Theater Review: ‘SMART’ A Very Human AI Experience

by Emma Blankenship
Christina Farrell and Kea Trevett in SMART.  CAROL ROSEGG PHOTO Christina Farrell and Kea Trevett in SMART. CAROL ROSEGG PHOTO

Wellfleet Harbor Actors Theatre opens its 40th season with Mary Hamilton’s “SMART,” directed by Jess Chayes. An enigmatic and moving play about the struggles of familial and romantic love and the ways technology can simultaneously complicate and simplify life, this show is truly one of a kind.

The play opens with a young woman, Elaine, caring for her mother, Ruth, following a stroke. To aid in Ruth’s care, Elaine purchases an AI named “Jenny” (voiced by Sasha Diamond) similar to an Alexa or Google Home. Jenny supports both Elaine and Ruth beautifully through this difficult time, doing a bit more than an AI is expected to thanks to the hard work of AI developer Gabby, who grows attached to the pair of women on the other side of the speaker. Tracing the relationships of these three women through some of the most difficult times of life, “SMART” will unnerve you as much as it will tug on your heartstrings.

This interesting plot is brought to life by a spectacular cast. With incredible skill, Christine Farrell portrays Ruth as an ailing woman struggling to maintain a sense of autonomy as her mind fails. Farrell is able to capture Ruth’s vulnerability, fear, frustration and confusion with an authenticity that cuts deep while still playing the role of a loving and accepting parent.

Kea Trevett delivers a spectacular performance as Elaine, exasperated by her mother but motivated by the devotion and love a daughter carries for the mother who raised her. Ranging from humorous to heartbreaking, Trevett brings the complexity and depth necessary for this role, harboring both a melancholic connection to the past and a mix of hope and dread for the future while managing the guilt associated with her complicated feelings towards her mother.

On their own, Farrell and Trevett are able to deliver remarkable performances, but it is seeing the two together that really connects audiences to the narrative. The love the characters feel for each other is palpable, the frustration obvious, and the connection undeniable.

Blair Barker plays the awkward, isolated and introverted Gabby, showcasing their ability as a performer.
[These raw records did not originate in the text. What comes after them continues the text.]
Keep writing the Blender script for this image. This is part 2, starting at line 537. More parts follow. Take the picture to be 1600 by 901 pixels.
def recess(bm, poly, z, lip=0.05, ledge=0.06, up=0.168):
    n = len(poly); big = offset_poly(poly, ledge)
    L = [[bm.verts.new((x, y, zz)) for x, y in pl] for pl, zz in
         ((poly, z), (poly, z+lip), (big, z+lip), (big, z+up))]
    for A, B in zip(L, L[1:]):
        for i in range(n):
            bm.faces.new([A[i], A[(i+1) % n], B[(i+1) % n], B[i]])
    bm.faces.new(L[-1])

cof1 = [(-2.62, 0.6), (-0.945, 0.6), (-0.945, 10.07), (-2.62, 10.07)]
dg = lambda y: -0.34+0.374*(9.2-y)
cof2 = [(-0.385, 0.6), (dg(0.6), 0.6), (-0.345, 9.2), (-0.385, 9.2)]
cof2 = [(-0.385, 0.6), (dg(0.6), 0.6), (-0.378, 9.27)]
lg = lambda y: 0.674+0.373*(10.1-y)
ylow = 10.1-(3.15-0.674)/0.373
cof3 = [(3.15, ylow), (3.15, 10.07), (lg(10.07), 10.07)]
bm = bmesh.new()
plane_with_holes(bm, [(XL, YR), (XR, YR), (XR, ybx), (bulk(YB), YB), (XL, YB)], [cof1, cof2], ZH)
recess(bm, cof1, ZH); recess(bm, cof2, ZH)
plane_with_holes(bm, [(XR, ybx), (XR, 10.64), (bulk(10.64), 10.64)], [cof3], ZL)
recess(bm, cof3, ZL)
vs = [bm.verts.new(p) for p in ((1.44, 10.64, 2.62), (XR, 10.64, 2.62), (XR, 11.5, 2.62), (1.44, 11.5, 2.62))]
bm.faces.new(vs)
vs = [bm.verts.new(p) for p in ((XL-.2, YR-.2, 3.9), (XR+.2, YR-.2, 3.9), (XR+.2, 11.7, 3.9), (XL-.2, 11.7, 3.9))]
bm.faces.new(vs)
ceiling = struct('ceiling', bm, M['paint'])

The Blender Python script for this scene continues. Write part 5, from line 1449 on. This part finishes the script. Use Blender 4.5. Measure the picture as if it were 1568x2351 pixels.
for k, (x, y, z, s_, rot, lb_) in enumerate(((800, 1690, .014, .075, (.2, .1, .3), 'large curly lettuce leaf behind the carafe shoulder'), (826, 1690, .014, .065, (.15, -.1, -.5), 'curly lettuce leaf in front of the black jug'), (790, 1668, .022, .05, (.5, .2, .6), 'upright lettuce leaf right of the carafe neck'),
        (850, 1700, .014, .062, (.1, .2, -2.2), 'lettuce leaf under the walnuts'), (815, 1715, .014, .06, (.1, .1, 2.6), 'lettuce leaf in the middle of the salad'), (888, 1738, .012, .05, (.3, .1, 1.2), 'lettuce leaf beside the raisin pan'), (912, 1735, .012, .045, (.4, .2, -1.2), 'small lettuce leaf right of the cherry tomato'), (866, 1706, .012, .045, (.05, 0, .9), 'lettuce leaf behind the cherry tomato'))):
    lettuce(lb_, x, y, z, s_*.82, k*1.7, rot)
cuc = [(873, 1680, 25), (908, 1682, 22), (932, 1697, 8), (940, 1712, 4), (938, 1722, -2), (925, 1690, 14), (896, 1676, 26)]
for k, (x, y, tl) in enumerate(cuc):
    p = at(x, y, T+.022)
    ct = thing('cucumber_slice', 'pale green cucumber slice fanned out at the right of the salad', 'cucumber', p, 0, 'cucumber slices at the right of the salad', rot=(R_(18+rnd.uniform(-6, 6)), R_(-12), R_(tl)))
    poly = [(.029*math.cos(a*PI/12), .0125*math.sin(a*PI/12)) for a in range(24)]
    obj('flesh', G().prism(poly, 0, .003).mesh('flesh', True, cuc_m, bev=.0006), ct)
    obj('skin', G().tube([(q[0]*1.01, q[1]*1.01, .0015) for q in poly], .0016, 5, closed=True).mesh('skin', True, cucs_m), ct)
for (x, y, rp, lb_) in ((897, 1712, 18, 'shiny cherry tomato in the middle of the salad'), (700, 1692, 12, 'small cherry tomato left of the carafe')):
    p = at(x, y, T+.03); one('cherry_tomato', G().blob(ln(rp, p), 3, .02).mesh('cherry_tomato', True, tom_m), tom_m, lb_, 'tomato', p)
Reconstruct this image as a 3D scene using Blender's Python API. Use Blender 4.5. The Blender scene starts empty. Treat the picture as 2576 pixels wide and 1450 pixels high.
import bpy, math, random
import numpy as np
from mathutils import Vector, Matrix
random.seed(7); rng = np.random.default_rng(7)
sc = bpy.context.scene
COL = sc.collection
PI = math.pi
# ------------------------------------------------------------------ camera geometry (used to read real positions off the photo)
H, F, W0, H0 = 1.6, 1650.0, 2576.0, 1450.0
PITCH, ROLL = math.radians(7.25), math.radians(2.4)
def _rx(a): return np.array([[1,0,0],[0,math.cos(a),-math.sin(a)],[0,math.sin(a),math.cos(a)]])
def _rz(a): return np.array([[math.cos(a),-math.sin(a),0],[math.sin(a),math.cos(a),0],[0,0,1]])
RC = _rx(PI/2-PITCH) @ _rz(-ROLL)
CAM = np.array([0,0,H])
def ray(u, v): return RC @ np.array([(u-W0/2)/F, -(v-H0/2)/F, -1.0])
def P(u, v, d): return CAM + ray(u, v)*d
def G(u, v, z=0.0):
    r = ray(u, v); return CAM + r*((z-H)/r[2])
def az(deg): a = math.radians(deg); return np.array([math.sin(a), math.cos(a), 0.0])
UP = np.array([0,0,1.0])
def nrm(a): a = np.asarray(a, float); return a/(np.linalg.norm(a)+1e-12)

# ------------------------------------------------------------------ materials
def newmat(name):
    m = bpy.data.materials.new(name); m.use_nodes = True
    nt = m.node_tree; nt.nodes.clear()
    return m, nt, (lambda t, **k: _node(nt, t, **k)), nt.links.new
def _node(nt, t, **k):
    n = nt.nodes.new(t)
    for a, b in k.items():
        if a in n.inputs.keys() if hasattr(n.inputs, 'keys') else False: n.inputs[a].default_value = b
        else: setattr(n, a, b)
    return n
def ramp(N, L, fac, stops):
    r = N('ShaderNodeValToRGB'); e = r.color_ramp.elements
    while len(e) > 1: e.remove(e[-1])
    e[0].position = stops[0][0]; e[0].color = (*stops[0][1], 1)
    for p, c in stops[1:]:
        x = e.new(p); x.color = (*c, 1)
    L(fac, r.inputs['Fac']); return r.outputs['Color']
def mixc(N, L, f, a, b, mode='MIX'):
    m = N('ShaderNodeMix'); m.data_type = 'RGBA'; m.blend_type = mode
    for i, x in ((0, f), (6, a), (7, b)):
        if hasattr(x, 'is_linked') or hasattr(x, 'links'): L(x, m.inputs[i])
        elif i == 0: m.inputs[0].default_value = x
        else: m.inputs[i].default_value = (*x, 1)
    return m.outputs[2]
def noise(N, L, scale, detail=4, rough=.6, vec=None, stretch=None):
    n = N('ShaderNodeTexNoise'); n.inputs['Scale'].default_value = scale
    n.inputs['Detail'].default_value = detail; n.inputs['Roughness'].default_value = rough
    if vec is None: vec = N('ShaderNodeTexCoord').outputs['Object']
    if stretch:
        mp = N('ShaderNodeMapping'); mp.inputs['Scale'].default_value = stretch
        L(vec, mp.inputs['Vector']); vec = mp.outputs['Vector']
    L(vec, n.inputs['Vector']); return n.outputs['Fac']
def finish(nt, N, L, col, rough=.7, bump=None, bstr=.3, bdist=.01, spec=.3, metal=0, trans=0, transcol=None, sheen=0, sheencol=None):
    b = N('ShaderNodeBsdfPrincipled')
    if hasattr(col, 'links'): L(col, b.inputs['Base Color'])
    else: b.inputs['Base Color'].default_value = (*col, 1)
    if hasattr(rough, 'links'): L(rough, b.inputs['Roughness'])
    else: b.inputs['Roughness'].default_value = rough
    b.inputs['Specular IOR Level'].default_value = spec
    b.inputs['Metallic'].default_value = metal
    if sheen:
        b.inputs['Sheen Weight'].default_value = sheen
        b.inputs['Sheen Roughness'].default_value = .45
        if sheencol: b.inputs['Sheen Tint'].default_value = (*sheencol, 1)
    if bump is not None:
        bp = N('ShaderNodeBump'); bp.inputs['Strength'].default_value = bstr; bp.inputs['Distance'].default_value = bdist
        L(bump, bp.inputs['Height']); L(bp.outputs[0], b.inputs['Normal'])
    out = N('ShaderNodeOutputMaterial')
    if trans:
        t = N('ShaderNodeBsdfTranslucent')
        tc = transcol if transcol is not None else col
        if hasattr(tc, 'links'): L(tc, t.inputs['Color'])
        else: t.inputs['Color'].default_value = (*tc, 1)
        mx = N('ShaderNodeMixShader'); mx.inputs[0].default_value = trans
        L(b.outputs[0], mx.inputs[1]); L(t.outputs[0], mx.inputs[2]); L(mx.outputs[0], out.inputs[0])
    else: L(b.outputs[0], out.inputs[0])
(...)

While Gabby’s actions are undeniably a bit creepy, Barker is able to humanize the character, portraying her as a wounded, lonely and loveable individual searching for human connection anywhere she can find it---even if it means violating someone’s privacy.

Scenic Design by Ant Ma is remarkable, with just one set simultaneously portraying a sparsely furnished gamer den and a cozy, cluttered apartment, filled to the brim with tchotchkes, crochet blankets, Amazon boxes, and dirty dishes. The set is one of the most remarkable components of the show, making the audience feel as though they are gazing directly into someone’s living room and watching their life unfold.
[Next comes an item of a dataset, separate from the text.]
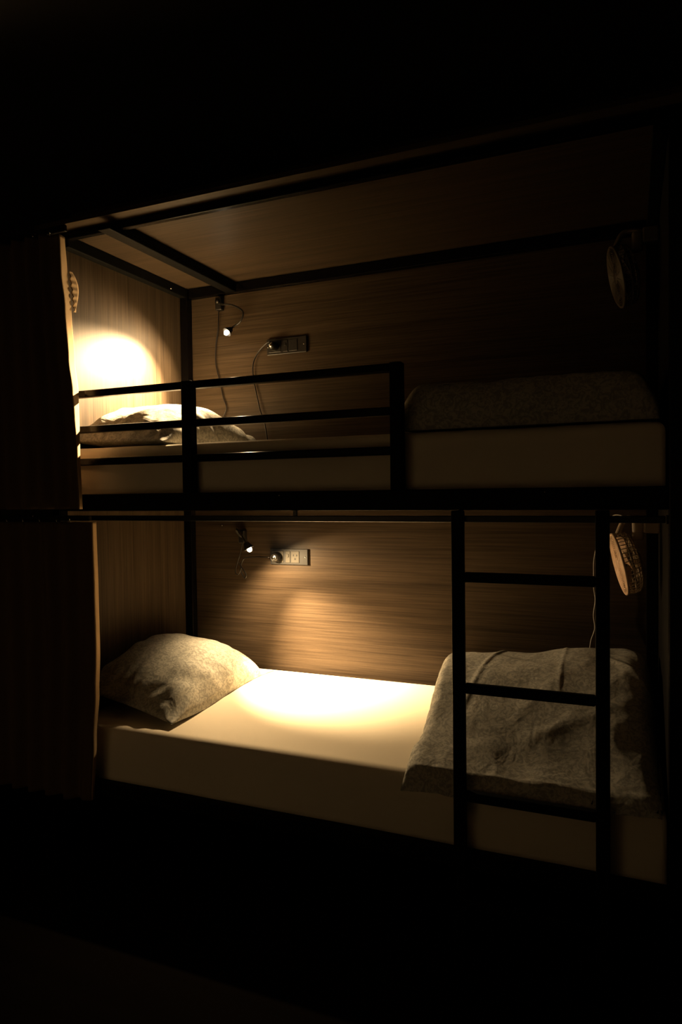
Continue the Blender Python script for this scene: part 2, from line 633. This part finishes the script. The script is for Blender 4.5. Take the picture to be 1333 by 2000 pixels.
# ------------------------------------------------------------------ duvets
def heap(name, loc, label, x0f, x1f, yr, height, base, seed, nx=150, ny=90, round_p=0.10, hang=None, front=1.0):
    """closed cushion-like body over the mattress: height(u,v) above base(x,y)"""
    t = thing(name, loc, label, 'duvet', 'folded duvets on the bunk bed')
    bm = bmesh.new()

    def pos(u, v):
        y = yr[0] + (yr[1] - yr[0]) * v
        x = x0f(v) + (x1f(v) - x0f(v)) * u
        return x, y

    def top(u, v):
        x, y = pos(u, v)
        e = (min(1, u / round_p, (1 - u) / round_p))
        e2 = min(1, v / (round_p * front), (1 - v) / round_p)
        e = math.sqrt(max(0, 1 - (1 - e) ** 2)); e2 = math.sqrt(max(0, 1 - (1 - e2) ** 2))
        h = height(u, v, x, y)
        z = base(x, y) + h * e * e2
        bx = 0.0
        if hang and v < hang[0]:
            k = 1 - v / hang[0]
            z -= hang[1](u) * k ** 0.8
        return Vector((x, y, z))

    def bot(u, v):
        x, y = pos(u, v)
        z = base(x, y)
        p = top(u, v)
        return Vector((x, y, min(z, p.z)))
    grid_surface(bm, nx, ny, top)
    grid_surface(bm, nx, ny, bot)
    bmesh.ops.remove_doubles(bm, verts=bm.verts, dist=0.0004)
    build('duvet_cover', bm, M_damask, t, True)
    return t


def ridge(d, wid, amp):
    return amp * math.exp(-(d / wid) ** 2)


def h_low(u, v, x, y):
    # high at the back, falling to the front edge
    prof = 0.030 + 0.155 * smooth01((v - 0.02) / 0.62) - 0.02 * smooth01((v - 0.8) / 0.2)
    prof *= 0.86 + 0.30 * smooth01(u * 1.05) - 0.10 * smooth01((u - 0.86) / 0.14)
    h = prof
    h += 0.010 * nz(x * 4 + 3, y * 4, 1.1) + 0.003 * nz(x * 11, y * 9, 5.0)
    # pressed fold lines and drawn-up creases
    h += ridge((x - 1.40) - 0.16 * (y - 0.2), 0.009, 0.005) * smooth01((v - 0.25) / 0.2)
    h += ridge((x - 1.70), 0.007, 0.003) * smooth01((v - 0.35) / 0.2)
    h += ridge((y - 0.50) + 0.55 * (x - 1.55), 0.024, 0.004) * smooth01((x - 1.42) / 0.1) * smooth01((1.75 - x) / 0.1)
    h += ridge((y - 0.22) - 0.45 * (x - 1.75), 0.020, 0.004) * smooth01((x - 1.56) / 0.1)
    h += ridge((y - 0.40) + 1.3 * (x - 1.93), 0.018, 0.006) * smooth01((x - 1.8) / 0.08)
    h += 0.004 * math.sin(26 * (x + 0.5 * y) + 6 * nz(x * 3, y * 3, 2)) * smooth01((v - 0.2) / 0.3) * nz(x * 4, y * 4, 9)
    h -= 0.004 * math.exp(-((v - 0.06) / 0.010) ** 2)
    h += 0.005 * (1 - abs(nz(x * 6, y * 6, 4.4)) * 3)
    return max(h, 0.010)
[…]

Costumes by Amy Sutton are understated, yet capture the identity of each character perfectly through the tiniest details; Elaine searching for comfort in her fluffy cardigans, Ruth attempting to preserve her dignity by getting fully dressed each day just to stay in the house, and Gabby’s hoodie and sweatpants, perfect for a serial internet surfer.

Christina Watanabe’s lighting design effectively transports the audience from the warm, familiar comfort of a dated living room to a cold and lonely apartment to the technological bridge between the two, allowing viewers to visualize the connectivity offered by AI and the pervasiveness of such technology. Similarly, the sound design by ien DeNio bridges the gap between the past and the technological advancements of the future, playing nostalgic ‘90s tunes — Lady Gaga — all while utilizing beeps, keyboard clicks, and so on to emphasize Jenny’s presence. All of these components are pulled together by Stage Manager Katie Scarlett Graves.

Running now until June 23, with performances Thursday-Sunday on the Julie Harris Stage, you will not want to miss this unique and moving performance.